→ **Dataset extract**:
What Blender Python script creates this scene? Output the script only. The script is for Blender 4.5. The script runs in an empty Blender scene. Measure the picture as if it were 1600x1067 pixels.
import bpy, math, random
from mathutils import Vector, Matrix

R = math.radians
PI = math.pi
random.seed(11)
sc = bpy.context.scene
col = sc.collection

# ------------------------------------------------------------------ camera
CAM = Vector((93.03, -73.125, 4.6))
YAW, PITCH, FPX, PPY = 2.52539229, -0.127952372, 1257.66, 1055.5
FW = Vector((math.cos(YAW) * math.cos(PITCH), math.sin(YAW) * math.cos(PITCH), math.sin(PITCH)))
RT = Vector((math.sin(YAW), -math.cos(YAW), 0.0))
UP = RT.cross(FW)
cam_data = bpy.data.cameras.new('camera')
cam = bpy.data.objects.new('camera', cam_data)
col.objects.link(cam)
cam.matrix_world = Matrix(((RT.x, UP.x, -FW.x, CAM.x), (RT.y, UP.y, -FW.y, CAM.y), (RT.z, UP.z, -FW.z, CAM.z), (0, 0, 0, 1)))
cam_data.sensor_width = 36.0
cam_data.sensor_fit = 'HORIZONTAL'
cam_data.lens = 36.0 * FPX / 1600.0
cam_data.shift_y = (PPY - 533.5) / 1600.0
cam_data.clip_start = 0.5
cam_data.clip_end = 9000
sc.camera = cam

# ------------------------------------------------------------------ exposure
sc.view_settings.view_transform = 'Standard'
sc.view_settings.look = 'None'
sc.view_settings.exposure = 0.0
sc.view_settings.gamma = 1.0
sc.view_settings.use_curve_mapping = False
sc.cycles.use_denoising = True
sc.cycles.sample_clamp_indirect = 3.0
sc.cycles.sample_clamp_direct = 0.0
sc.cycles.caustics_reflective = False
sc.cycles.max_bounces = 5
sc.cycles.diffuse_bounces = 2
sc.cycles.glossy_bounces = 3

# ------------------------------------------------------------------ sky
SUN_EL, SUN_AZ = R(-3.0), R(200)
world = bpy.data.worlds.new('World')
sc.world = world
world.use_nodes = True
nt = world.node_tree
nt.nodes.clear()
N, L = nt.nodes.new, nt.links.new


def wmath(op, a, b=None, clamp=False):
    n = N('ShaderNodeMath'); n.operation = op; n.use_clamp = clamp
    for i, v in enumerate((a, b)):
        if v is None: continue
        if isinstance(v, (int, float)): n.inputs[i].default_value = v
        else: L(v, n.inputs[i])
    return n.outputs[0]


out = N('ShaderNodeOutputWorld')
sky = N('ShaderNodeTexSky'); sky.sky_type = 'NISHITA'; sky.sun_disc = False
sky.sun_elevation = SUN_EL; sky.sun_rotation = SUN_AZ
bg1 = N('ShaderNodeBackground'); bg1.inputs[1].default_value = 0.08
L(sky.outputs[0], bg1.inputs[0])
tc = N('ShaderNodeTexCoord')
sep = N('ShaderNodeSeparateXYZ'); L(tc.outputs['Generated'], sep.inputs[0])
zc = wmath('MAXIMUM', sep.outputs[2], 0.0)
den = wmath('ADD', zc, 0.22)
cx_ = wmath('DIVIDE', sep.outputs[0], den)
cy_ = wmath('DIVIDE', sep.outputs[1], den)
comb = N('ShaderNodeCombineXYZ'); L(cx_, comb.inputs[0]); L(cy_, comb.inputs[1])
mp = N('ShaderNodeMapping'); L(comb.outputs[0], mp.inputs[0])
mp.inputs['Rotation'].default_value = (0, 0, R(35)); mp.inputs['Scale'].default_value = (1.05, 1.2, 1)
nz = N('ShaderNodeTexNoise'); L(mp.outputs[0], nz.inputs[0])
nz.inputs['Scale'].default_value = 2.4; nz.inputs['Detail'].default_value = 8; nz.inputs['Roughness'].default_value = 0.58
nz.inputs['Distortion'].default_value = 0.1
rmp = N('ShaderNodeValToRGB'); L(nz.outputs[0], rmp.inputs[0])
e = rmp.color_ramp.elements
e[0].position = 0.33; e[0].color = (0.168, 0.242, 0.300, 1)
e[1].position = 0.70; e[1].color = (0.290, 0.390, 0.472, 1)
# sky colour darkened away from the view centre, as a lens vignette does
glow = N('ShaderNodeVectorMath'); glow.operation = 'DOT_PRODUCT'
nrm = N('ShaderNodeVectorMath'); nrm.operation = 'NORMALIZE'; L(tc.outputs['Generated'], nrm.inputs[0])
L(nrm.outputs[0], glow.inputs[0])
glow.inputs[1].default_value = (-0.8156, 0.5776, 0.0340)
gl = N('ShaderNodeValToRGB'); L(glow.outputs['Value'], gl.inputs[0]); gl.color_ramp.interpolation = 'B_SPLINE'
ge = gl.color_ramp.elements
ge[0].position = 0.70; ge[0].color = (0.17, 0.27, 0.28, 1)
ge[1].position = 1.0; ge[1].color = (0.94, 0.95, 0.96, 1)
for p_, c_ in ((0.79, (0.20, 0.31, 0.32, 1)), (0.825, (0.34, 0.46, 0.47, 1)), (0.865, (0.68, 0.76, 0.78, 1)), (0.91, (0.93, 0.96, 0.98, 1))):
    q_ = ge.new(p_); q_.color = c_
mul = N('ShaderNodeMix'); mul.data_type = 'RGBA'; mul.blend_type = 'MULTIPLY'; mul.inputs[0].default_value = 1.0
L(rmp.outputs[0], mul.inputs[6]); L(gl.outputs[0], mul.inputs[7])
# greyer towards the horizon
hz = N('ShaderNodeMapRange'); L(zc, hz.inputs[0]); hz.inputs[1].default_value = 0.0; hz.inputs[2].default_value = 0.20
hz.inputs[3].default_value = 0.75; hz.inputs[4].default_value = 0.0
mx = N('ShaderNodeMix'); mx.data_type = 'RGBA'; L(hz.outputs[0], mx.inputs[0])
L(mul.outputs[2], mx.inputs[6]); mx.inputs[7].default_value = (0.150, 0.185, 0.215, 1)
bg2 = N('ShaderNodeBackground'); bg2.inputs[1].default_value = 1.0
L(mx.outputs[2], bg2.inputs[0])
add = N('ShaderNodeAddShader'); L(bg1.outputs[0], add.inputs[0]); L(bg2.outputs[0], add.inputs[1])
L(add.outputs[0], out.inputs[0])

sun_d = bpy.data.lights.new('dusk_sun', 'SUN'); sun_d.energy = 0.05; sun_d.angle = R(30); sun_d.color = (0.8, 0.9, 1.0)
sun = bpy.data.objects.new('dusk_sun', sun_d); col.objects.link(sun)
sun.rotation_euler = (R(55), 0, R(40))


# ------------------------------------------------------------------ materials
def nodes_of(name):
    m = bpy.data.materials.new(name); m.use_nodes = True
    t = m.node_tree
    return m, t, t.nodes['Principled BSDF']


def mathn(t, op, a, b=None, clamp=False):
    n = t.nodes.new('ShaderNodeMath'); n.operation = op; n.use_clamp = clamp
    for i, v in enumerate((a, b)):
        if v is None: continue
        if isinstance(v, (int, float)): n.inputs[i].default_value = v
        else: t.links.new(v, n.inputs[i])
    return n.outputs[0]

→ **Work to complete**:
Each line from the start of the listing above through the line containing "col = sc.collection" should be copied exactly, please, with no other lines added.

→ **Output below**:
What Blender Python script creates this scene? Output the script only. The script is for Blender 4.5. The script runs in an empty Blender scene. Measure the picture as if it were 1600x1067 pixels.
import bpy, math, random
from mathutils import Vector, Matrix

R = math.radians
PI = math.pi
random.seed(11)
sc = bpy.context.scene
col = sc.collection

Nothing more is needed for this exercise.